Un periodista británico, Norman Angell, editor en París del Daily Mail, presintió la tragedia de 1914, aunque se aferraba a la incapacidad de creerse que algo tan terrible fuera a suceder. En 1910 publicó “La gran ilusión”, la obra que le valdría el reconocimiento del Nobel de la Paz en 1933, y en ella albergaba la esperanza de que los seres humanos se comportaran con racionalidad. Era la época de la primera globalización, en la que la interdependencia económica convertía la guerra en una terrible necedad, en una locura sin provecho para nadie. ¿A quién podía beneficiar la guerra? Pensemos que Alemania y Francia eran grandes socios comerciales. Sin embargo, fue Angell el que fue tachado de loco y falso profeta porque arremetía en su libro, en nombre de la racionalidad económica, contra la geopolítica y la teoría del interés nacional. Los políticos responsables de la contienda nunca se plantearon, tal y como hubiera deseado Norman Angell, consultar previamente a los banqueros, industriales y comerciantes de sus países. Habría sido un acto de cobardía y todos consistieron en desatar, o al menos no lucharon por impedirla, una guerra que estaban convencidos de que podían ganar. Era una vez más el espejismo de la tecnología. Gracias a ella esta sería la última de las guerras, según llegó a creer el utopista británico H.G. Wells. Luego llegaría la visión del presidente americano Thomas Woodrow Wilson, con sus famosos 14 puntos: la democracia, el desarme, el fin de los tratados secretos, la libertad de comercio, aunque también el poco definido principio de autodeterminación de los pueblos, que en los años de la posguerra haría estragos en Europa central y oriental, encontrando eco en otros lugares del mundo. No es extraño que el primer ministro francés, Georges Clemenceau, dijera irónicamente sobre los puntos wilsonianos: el buen Dios solo tiene diez.
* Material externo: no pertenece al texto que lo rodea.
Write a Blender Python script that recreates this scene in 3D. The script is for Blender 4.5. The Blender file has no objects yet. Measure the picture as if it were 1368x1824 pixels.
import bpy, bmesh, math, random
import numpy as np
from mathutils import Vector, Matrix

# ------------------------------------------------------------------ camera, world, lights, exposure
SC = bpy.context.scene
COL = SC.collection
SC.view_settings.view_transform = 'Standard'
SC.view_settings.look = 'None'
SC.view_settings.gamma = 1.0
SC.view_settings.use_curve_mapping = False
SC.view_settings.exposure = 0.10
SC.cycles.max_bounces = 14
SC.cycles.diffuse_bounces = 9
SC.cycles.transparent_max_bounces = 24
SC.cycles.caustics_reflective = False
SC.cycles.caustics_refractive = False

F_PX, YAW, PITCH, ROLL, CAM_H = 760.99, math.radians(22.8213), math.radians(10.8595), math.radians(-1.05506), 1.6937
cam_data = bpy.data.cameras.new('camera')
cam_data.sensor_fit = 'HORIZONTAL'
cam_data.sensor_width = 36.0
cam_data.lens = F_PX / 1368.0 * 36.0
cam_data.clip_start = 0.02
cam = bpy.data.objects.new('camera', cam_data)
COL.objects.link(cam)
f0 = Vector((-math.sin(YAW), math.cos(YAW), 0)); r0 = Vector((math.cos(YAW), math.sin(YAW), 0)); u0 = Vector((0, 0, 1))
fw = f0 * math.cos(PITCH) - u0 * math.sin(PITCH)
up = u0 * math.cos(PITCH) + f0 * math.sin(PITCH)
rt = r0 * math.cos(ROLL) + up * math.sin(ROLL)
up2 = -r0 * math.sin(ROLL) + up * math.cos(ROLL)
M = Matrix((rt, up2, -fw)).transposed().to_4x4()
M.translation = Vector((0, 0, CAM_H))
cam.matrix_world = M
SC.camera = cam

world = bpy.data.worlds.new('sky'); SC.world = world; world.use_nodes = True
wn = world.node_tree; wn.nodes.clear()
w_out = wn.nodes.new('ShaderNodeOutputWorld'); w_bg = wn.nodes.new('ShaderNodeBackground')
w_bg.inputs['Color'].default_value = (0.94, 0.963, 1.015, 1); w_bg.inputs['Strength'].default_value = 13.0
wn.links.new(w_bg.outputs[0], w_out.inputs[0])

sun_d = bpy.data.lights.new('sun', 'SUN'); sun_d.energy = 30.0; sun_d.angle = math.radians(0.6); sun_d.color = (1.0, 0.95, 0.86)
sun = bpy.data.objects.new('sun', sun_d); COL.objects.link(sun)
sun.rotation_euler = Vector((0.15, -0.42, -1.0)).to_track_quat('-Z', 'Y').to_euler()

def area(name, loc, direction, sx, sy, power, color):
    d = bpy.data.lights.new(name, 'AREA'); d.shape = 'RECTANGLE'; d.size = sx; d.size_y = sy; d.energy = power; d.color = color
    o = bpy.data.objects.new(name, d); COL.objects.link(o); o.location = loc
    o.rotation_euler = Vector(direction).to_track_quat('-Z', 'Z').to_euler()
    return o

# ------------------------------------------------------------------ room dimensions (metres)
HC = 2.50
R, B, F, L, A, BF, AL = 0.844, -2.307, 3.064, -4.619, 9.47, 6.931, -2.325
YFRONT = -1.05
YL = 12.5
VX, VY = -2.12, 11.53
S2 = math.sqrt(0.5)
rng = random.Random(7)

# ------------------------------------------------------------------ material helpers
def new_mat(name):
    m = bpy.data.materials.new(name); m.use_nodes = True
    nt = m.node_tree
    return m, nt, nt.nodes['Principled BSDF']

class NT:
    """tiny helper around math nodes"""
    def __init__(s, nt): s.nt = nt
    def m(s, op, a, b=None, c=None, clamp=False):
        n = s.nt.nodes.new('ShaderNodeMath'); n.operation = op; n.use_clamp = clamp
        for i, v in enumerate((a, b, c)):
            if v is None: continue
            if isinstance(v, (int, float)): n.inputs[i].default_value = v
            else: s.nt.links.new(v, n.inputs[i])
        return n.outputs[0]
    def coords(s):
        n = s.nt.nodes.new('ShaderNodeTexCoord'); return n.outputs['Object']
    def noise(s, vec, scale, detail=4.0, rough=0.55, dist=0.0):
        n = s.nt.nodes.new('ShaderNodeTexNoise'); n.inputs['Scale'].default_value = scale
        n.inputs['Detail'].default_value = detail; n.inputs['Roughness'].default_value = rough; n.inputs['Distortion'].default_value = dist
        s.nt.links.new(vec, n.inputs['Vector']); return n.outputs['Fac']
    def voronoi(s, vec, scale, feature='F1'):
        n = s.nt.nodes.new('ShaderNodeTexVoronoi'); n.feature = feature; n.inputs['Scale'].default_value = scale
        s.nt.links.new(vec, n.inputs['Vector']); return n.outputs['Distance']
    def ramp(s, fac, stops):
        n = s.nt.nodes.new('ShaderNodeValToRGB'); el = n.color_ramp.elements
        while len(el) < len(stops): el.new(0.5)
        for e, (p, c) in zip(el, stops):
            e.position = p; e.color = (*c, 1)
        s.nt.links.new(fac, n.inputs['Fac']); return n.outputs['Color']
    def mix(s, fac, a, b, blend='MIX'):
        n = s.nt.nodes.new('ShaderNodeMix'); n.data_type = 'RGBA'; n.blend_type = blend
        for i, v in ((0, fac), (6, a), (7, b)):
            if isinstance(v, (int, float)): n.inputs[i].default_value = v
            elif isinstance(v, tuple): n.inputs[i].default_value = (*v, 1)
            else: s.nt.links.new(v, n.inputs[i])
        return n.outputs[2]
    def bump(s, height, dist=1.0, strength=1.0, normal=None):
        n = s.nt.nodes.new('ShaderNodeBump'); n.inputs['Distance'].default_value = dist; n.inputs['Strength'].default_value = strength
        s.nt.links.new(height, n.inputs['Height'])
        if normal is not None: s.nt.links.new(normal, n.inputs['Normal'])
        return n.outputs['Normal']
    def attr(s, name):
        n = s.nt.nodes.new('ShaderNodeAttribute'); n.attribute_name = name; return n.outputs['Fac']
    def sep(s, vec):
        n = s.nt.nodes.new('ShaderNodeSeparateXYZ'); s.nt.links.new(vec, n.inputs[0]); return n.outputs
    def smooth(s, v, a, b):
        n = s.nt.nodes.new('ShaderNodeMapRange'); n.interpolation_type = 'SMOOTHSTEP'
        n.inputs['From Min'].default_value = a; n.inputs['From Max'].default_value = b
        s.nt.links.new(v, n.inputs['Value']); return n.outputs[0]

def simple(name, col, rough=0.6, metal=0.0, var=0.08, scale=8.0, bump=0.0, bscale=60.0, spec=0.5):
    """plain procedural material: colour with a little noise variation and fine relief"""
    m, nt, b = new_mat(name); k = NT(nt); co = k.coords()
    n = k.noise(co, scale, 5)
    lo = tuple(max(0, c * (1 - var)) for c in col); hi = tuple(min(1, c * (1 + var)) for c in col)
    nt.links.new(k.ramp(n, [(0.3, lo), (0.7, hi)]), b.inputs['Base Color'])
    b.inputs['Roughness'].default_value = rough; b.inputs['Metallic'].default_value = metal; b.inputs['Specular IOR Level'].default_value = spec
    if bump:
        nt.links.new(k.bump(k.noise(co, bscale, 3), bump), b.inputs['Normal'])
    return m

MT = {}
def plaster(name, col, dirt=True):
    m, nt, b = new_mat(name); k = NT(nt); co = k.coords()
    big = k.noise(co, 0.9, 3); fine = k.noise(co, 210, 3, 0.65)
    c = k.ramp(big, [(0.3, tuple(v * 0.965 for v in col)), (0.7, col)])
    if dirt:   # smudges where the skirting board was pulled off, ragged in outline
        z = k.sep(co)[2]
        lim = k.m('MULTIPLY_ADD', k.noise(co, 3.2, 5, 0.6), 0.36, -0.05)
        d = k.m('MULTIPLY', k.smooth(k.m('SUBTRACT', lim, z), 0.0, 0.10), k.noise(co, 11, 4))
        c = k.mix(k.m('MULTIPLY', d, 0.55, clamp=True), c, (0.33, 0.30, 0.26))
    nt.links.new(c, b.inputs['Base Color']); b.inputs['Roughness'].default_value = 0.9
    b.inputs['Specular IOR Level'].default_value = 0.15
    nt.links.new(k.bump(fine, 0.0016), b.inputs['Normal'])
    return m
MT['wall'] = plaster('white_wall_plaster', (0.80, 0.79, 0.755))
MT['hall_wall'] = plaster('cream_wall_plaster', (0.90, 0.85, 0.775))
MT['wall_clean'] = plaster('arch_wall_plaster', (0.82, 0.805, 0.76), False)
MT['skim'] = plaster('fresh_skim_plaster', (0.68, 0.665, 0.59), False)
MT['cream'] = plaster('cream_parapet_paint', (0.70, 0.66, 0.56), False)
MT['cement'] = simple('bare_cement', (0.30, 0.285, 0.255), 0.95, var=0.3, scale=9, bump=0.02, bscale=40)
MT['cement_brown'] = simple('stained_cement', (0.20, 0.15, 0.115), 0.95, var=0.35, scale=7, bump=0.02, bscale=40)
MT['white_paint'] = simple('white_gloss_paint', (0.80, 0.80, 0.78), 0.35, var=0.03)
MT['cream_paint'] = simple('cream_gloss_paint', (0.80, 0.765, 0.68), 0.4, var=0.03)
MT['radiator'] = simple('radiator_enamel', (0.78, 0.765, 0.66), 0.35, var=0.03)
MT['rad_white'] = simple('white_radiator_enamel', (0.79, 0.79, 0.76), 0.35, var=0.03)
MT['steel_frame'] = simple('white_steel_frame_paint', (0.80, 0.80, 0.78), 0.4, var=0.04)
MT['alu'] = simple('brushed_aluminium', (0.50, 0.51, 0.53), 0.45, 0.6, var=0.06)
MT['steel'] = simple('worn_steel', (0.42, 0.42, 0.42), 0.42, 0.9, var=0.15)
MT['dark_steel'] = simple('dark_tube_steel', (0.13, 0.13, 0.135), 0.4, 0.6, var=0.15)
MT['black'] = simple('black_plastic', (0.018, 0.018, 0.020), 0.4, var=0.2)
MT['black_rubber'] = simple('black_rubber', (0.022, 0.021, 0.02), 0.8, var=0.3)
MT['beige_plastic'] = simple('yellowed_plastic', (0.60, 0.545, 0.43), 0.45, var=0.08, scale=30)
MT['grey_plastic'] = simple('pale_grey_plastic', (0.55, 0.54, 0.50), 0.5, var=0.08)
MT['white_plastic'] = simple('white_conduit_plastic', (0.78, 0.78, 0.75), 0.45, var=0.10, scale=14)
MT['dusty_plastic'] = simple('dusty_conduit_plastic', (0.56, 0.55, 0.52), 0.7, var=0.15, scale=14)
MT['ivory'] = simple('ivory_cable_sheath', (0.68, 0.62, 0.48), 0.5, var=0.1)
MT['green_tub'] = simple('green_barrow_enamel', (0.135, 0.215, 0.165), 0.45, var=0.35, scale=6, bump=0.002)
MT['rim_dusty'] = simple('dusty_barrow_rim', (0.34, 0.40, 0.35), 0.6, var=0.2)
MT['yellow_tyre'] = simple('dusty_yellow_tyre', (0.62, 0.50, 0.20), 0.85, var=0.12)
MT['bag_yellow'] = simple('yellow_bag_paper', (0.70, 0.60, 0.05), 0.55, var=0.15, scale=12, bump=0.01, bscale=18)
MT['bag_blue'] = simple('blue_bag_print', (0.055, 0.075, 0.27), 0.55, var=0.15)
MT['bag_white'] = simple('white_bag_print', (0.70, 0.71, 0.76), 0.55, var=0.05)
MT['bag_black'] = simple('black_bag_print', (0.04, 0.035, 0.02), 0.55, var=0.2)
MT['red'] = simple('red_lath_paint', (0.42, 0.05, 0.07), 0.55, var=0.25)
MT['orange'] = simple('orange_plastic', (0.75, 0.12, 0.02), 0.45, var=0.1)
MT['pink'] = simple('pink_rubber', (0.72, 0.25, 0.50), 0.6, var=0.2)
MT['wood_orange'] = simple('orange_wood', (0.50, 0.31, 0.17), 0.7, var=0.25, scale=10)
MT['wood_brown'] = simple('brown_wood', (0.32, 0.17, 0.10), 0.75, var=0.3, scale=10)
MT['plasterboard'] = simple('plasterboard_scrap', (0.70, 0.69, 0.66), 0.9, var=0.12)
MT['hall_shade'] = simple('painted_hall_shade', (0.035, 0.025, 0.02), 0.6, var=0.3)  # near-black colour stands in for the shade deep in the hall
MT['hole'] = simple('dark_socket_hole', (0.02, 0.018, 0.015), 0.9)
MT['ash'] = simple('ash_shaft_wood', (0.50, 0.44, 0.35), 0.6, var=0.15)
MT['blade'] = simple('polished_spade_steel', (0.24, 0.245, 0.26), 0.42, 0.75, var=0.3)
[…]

Pero no hay que achacar al tratado de Versalles la única responsabilidad de una guerra mucho más terrible: fueron las decisiones de los políticos de entreguerras las que llevaron a la contienda. Norman Angell lo recordó al recibir el Premio Nobel: hicieron de la soberanía nacional un dios, y del nacionalismo una religión. En un libro de 1932, “Los asesinos invisibles”, insistía en estas críticas, una vez más premonitorias. Sin embargo, una vez más el componente emocional prevaleció sobre el racional, los excesos arrastraron a la moderación, y la tragedia asomó de nuevo en el mundo con formas mayores de devastación.